In his own Washington speech on Tuesday, Pence maintained, as he has before, that he “couldn’t be more proud of the record of the Trump-Pence administration.”

But when asked about what “seems to be a divide” between him and Trump during a question-and-answer session, Pence cast the former president as a politician who may be focused on the past, an implicit rebuke of his preoccupation with the 2020 election.

“I don’t know that the president and I differ on issues, but we may differ on focus,” Pence said. “I truly do believe that elections are about the future, and that it’s absolutely essential — at a time when so many Americans are hurting, so many families are struggling — that we don’t give way to the temptation to look back. But I think the time has come for us to offer a bold, positive agenda to bring America back. And I’ll continue to carry that message all across this nation.”

It’s on this ground that Pence has cautiously been drawing a contrast with Trump. On Tuesday, he cast the midterm elections as a historic clash between “unified conservative action” and the “aggressive liberalism” of the left.

Pence is running far behind Trump and Florida Gov. Ron DeSantis in early 2024 primary polls — viewed by some traditionalist Republicans as an unpalatable appendage of Trump, yet by many Trump hard-liners as disloyal for his resistance to Trump’s efforts to overturn the 2020 election.

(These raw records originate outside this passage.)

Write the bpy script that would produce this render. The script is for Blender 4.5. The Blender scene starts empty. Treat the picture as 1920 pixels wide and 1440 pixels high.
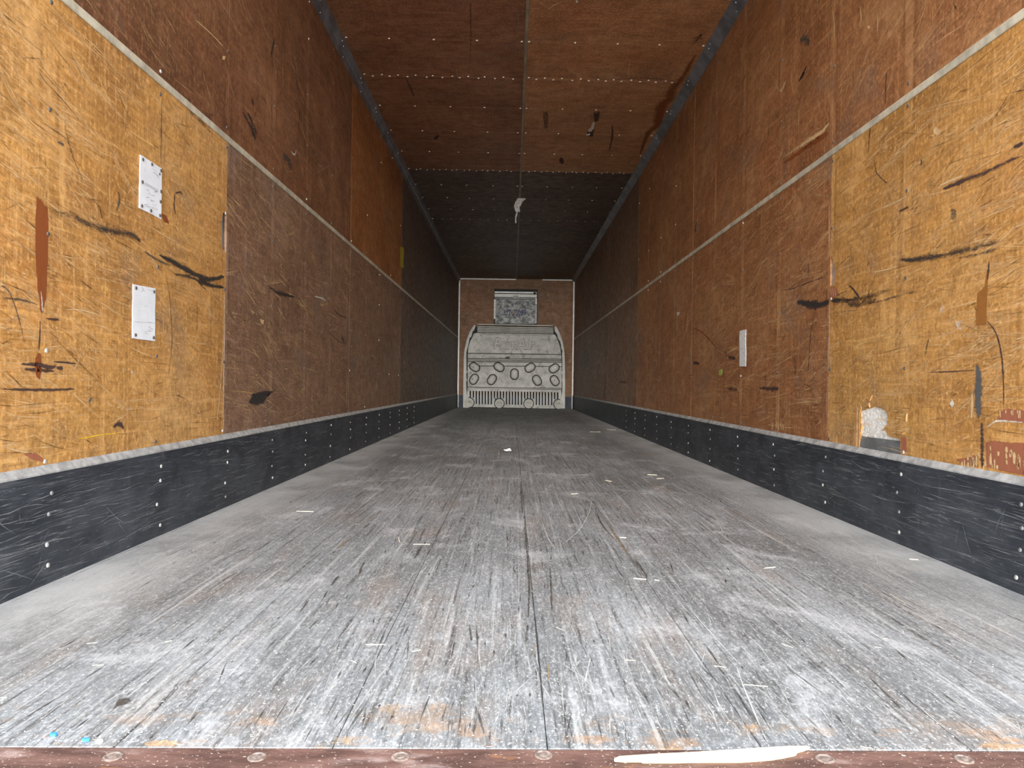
import bpy, bmesh, math, random
from mathutils import Vector, Matrix
random.seed(7)
S = bpy.context.scene
C = S.collection

# ------------------------------------------------------------------ camera, light, exposure
F_PX = 1389.0                    # focal length for a 1920 px wide frame
ROLL = math.radians(0.8)
CAM = Vector((0, 0, 0.52))
cd = bpy.data.cameras.new('camera'); cam = bpy.data.objects.new('camera', cd); C.objects.link(cam)
cd.sensor_width = 36; cd.lens = 36 * F_PX / 1920; cd.clip_end = 200; cd.clip_start = .05
cr, sr = math.cos(ROLL), math.sin(ROLL)
cam.matrix_world = Matrix(((cr, -sr, 0, CAM.x), (0, 0, -1, CAM.y), (sr, cr, 0, CAM.z), (0, 0, 0, 1)))
S.camera = cam
W = bpy.data.worlds.new('overcast'); S.world = W; W.use_nodes = True
bg = W.node_tree.nodes['Background']; bg.inputs[0].default_value = (.86, .92, 1.0, 1); bg.inputs[1].default_value = 3.7
sd = bpy.data.lights.new('hazy_sun', 'SUN'); sd.energy = 8.5; sd.angle = math.radians(31); sd.color = (1, .96, .9)
sun = bpy.data.objects.new('hazy_sun', sd); C.objects.link(sun)
SUN_EL = math.radians(6.0)
sun.rotation_euler = Vector((0.0, math.cos(SUN_EL), -math.sin(SUN_EL))).to_track_quat('-Z', 'Y').to_euler()
S.view_settings.view_transform = 'Standard'; S.view_settings.look = 'None'
S.view_settings.exposure = 0.42; S.view_settings.gamma = 1.0; S.view_settings.use_curve_mapping = False

# ------------------------------------------------------------------ the trailer box (metres)
XL, XR, ZC, YF = -1.177, 1.322, 2.79, 16.0       # inner faces: left, right, ceiling, front
SKEW = .021                                      # shear of the cross lines, fitted to line slopes in the image
def rear(x): return 1.057 + SKEW * x             # rear edge of the floorboards

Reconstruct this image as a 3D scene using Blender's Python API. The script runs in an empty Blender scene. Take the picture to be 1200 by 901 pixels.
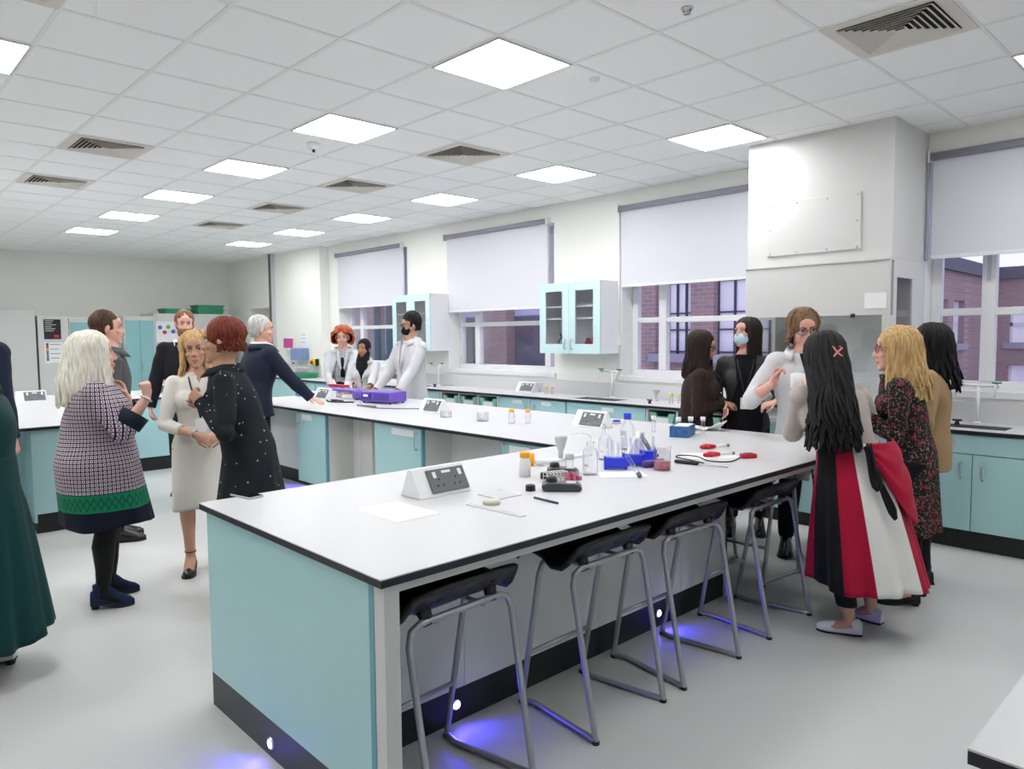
import bpy, math, random
import numpy as np
from mathutils import Vector, Matrix, Euler
random.seed(7)
PI = math.pi
SC = bpy.context.scene
COL = SC.collection
CEIL = 3.2236

# ---------------------------------------------------------------- materials
def _bsdf(m):
    return m.node_tree.nodes['Principled BSDF']
def mat(name, c, rough=.5, metal=0., spec=.5, bump=None, var=None, coat=0., trans=0., ior=1.45, alpha=1., emit=None, sheen=0.):
    m = bpy.data.materials.new(name); m.use_nodes = True
    nt = m.node_tree; b = _bsdf(m); L = nt.links
    b.inputs['Base Color'].default_value = (*c, 1)
    b.inputs['Roughness'].default_value = rough
    b.inputs['Metallic'].default_value = metal
    b.inputs['Specular IOR Level'].default_value = spec
    b.inputs['Coat Weight'].default_value = coat
    b.inputs['Transmission Weight'].default_value = trans
    b.inputs['IOR'].default_value = ior
    b.inputs['Alpha'].default_value = alpha
    b.inputs['Sheen Weight'].default_value = sheen
    if emit:
        b.inputs['Emission Color'].default_value = (*emit[0], 1); b.inputs['Emission Strength'].default_value = emit[1]
    tc = nt.nodes.new('ShaderNodeTexCoord')
    if var:   # (scale, second colour, amount contrast)
        n = nt.nodes.new('ShaderNodeTexNoise'); n.inputs['Scale'].default_value = var[0]; n.inputs['Detail'].default_value = 4
        L.new(tc.outputs['Object'], n.inputs['Vector'])
        r = nt.nodes.new('ShaderNodeValToRGB')
        r.color_ramp.elements[0].position = .5 - var[2]; r.color_ramp.elements[1].position = .5 + var[2]
        r.color_ramp.elements[0].color = (*c, 1); r.color_ramp.elements[1].color = (*var[1], 1)
        L.new(n.outputs['Fac'], r.inputs['Fac']); L.new(r.outputs['Color'], b.inputs['Base Color'])
    if bump:  # (scale, strength, distance)
        n = nt.nodes.new('ShaderNodeTexNoise'); n.inputs['Scale'].default_value = bump[0]; n.inputs['Detail'].default_value = 3
        mp = nt.nodes.new('ShaderNodeMapping')
        if len(bump) > 3: mp.inputs['Scale'].default_value = bump[3]
        L.new(tc.outputs['Object'], mp.inputs['Vector']); L.new(mp.outputs['Vector'], n.inputs['Vector'])
        bp = nt.nodes.new('ShaderNodeBump'); bp.inputs['Strength'].default_value = bump[1]; bp.inputs['Distance'].default_value = bump[2]
        L.new(n.outputs['Fac'], bp.inputs['Height']); L.new(bp.outputs['Normal'], b.inputs['Normal'])
    return m
def glassy(name, tint=(1, 1, 1), refl=.03, rough=.02):
    m = bpy.data.materials.new(name); m.use_nodes = True; nt = m.node_tree
    for n in list(nt.nodes): nt.nodes.remove(n)
    o = nt.nodes.new('ShaderNodeOutputMaterial'); mx = nt.nodes.new('ShaderNodeMixShader')
    t = nt.nodes.new('ShaderNodeBsdfTransparent'); g = nt.nodes.new('ShaderNodeBsdfGlossy')
    lw = nt.nodes.new('ShaderNodeLayerWeight'); lw.inputs['Blend'].default_value = .25
    mt = nt.nodes.new('ShaderNodeMath'); mt.operation = 'MULTIPLY_ADD'; mt.inputs[1].default_value = .35; mt.inputs[2].default_value = refl
    mt.use_clamp = True
    t.inputs['Color'].default_value = (*tint, 1); g.inputs['Roughness'].default_value = rough
    nt.links.new(lw.outputs['Fresnel'], mt.inputs[0]); nt.links.new(mt.outputs[0], mx.inputs[0])
    nt.links.new(t.outputs[0], mx.inputs[1]); nt.links.new(g.outputs[0], mx.inputs[2]); nt.links.new(mx.outputs[0], o.inputs[0])
    return m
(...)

Pence, despite saying previously that “there’s almost no idea more un-American than the notion” that he could have overturned the election, has largely been reluctant to address questions about Jan 6. Still, two of his top White House aides have recently testified to a federal grand jury investigating matters tied to the riot at the Capitol.

But retired Lt. Gen. Keith Kellogg, who served as Pence’s national security adviser and now works at AFPI, called talk of a giant rift between Pence and Trump “overblown.”

“Washington is a political town, you have to expect it. It is what it is,” Kellogg said.

Marc Lotter, the communications director for AFPI who also worked for Pence, believed both men were actually presenting a similar policy vision. “They’re talking about America First policies in their own voice and their own manners, but they're talking about the same thing, rebuilding the success we had in the Trump-Pence administration and pushing it forward,” Lotter said.

With Trump’s return, a familiar circus came back as well. Outside the Marriott, protesters shouted and waved flags calling Trump “fascist.” Following the speech, Rep. Marjorie Taylor Greene (R-Ga.) taunted them from the hotel’s driveway.

The ballroom was packed with lawmakers like House Minority Leader Kevin McCarthy, Reps. Elise Stefanik (R-N.Y.) and Jim Jordan (R-Ohio), former top Trump administration officials like Larry Kudlow and Small Business Administrator Linda McMahon, and Trump’s former White House aides and campaign staff. Also in the audience were Republican VIPs like RNC Chair Ronna McDaniel, top Trump aides like Stephen Miller and others now working with AFPI, like Kellyanne Conway and Brooke Rollins.

On the sidelines, aides reminisced about their time in the White House. Former White House press secretary Sarah Huckabee Sanders, who is running for governor in Arkansas, soberly recounted an overnight Christmas trip to Iraq to visit soldiers and joked about her warm welcome with the conservative crowd here in D.C.

“It's pretty exciting to be in Washington and actually have people cheer for you when you get behind a podium,” Sanders said.

Eric Ueland, who served as Trump’s legislative affairs director in the White House, said the summit at times felt like a White House reunion.

“It’s great to see people and share war stories — but also now try to figure out OK, where are we going next?” Ueland said.